From left, Teltsch, Berard, Maine, Johan Arts, worldwide channels and routes to market for IBM Security.

It made sense to lean on Converge’s success, explained John Teltsch, general manager of IBM Partner Ecosystem, and for IBM to insert itself into the equation. And while Converge’s ability to quickly acquire the right-minded organizations with surgical precision was impressive, it wasn’t the main reason IBM decided to leverage their expertise.

“We’re on this journey to get all of our IBMers re-skilled…re-educated about where we are going as a company,” said Teltsch. “We have to be sensitive to [Red Hat’s] client sets which are also some of our major competitors…you’re not gonna see us take the IBM and Red Hat channel and crush them together immediately.”

Shaun Maine, Converge’s CEO, had positive things to say about IBM’s partner programs.

“A lot of your partner programs make it easier for me to buy companies and have them interact with each other,” explained Maine, while applauding IBM’s latest announcements around Software Deal Registration and IBM Business Partner Connect.

When it comes to aligning IBM and Red Hat channel partner communities, IBM is placing a lot of its hopes on Dorothy Copeland, formerly AWS’ global channel boss, now IBM’s channel lead in North America. Teltsch joked that Copeland wasn’t as “blue-washed” as the rest of IBM, and was able to bring a fresh perspective to the organization.

Dorothy told CDN it’s unclear how many new partners IBM gets as part of the $34 billion acquisition, and while the challenges are aplenty when it comes to creating synergy between the two – an IBM task force called the Synergy Team aims to accomplish just that – Dorothy stressed that the added hybrid cloud expertise Red Hat brings to the table can be applied by partners of any size.
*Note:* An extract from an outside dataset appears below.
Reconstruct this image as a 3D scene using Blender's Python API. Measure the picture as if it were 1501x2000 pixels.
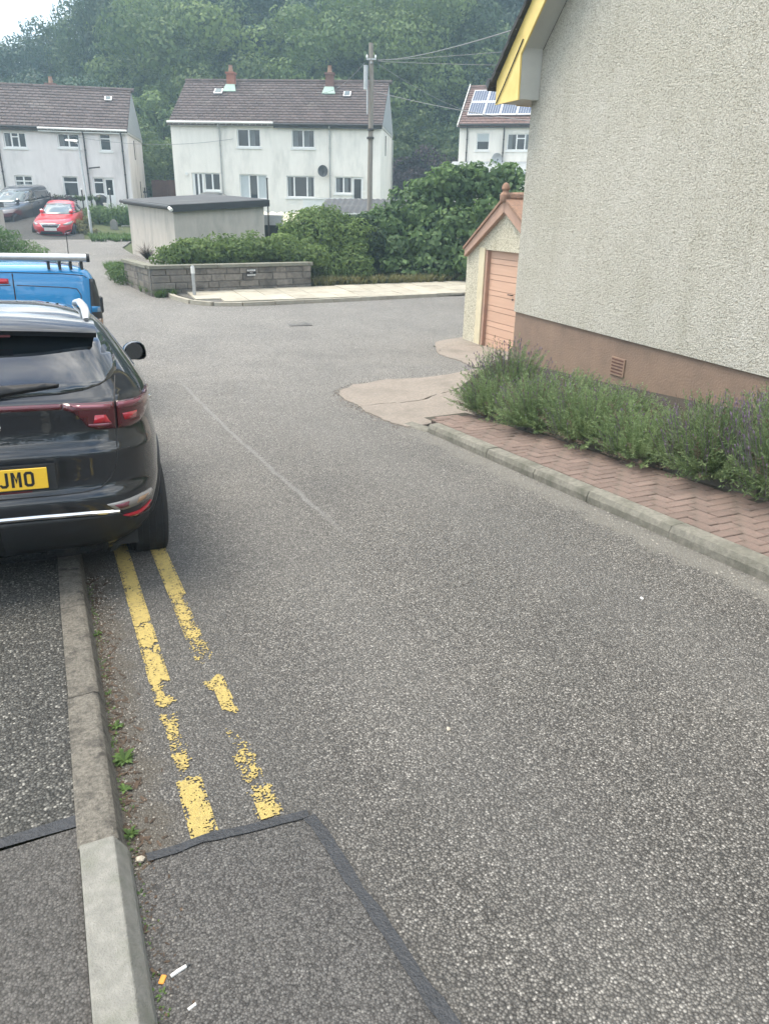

“I see a lot of opportunities for our partners … and there will be a lot of announcements around training and enablement to support them,” she said.


Speaking of that Red Hat deal …

There was a notable absence of Red Hat at IBM PartnerWorld and Think 2019, but a brief 15-minute discussion between Red Hat CEO Jim Whitehurst and IBM CEO Ginni Rometty shed some additional light on the reason why the two decided to tie the knot after years of strategic partnerships.

“We hear from our customers, ‘Well, we really like Red Hat and how you help us co-create solutions, but you don’t understand our business very well frankly… and you don’t bring the full technology stack, you’re only exposing the byproduct from user-driven innovation,’” Whitehurst said, citing customer feedback. “Combined with IBM both in your industry vertical expertise…and your IT stack that fits really well with what we’re doing, I think it leads to exciting opportunities for businesses transform.”

The acquisition, according to IBM, has received the green light from shareholders and will be finalized in the second half of 2019.